Once the gym and spa was up and running, the pair turned their attention to owning a hotel. Even then, they relied on fate giving them a hefty nudge.

People would visit our treatment rooms and ask if they could stay the night. We were so bombarded with requests, we knew if we opened a hotel, it would be a success

They bought a ramshackle building next to the gym that had gone to rack and ruin, and built a luxury boutique hotel that, frankly, beats spots off its competitors.

Not that it was easy. This was 2008, and within months of getting funding, the financial crisis hit. In London, banks wobbled, and the business had to fight to stop them calling in their loans. “It was horrendous, but our perseverance pulled us through,” he says. A number of boutique hotels have sprung up since then, but the Varsity remains the big dog in town, an oasis of class and consistency.

Talking of which, the Varsity is of course dog-friendly. Will doesn’t actively advertise the fact, but any customer is welcome so long as they not too boisterous, take advantage of the proper toilet facilities, and clean up after themselves. So much for human customers – their dogs are welcome too.

Will’s own sleek little beam of delight is Ralphie, a miniature dachshund. And what a scamp he is. After chatting in the River Bar, the Varsity’s main evening restaurant, which serves excellent wine and great steaks sourced from an organic farm in Suffolk, we swing by the main office to say hello to the little pup.

Ralphie has one of those butter-wouldn’t-melt faces, the type that says ‘who, me?’ after you’ve caught him polishing off a tray of biscuits and a Beef Wellington.

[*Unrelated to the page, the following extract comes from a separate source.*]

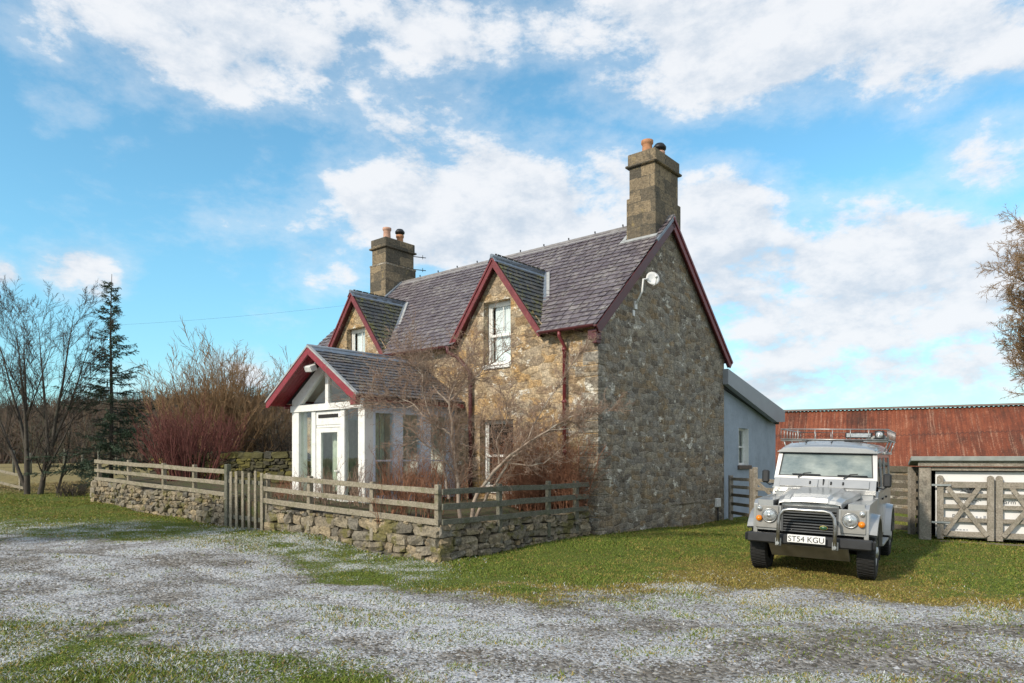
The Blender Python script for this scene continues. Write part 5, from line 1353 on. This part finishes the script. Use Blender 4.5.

The little guy is the hotel’s sweetheart, beloved by the staff, and regularly found on the roof, sniffing around for scraps and morsels.

True to type – ‘Dachshund’ translates from the German as ‘badger-dog’, he burrows down rabbit holes during walks across the Fens, and has a proper sweet-tooth, apt to raid the larder if someone has left chocolate lying about. A few weeks before we meet, Will rushed Ralphie to the vet after finding him tucking into a box of whisky-laced choccies. He was fine, of course. Scamps, and Ralphie is one of the best in his class, a pup that revels in his role as the chien de résidence at the Varsity Hotel, always survive scrapes and scuffles intact. Not to mention a little bit fatter.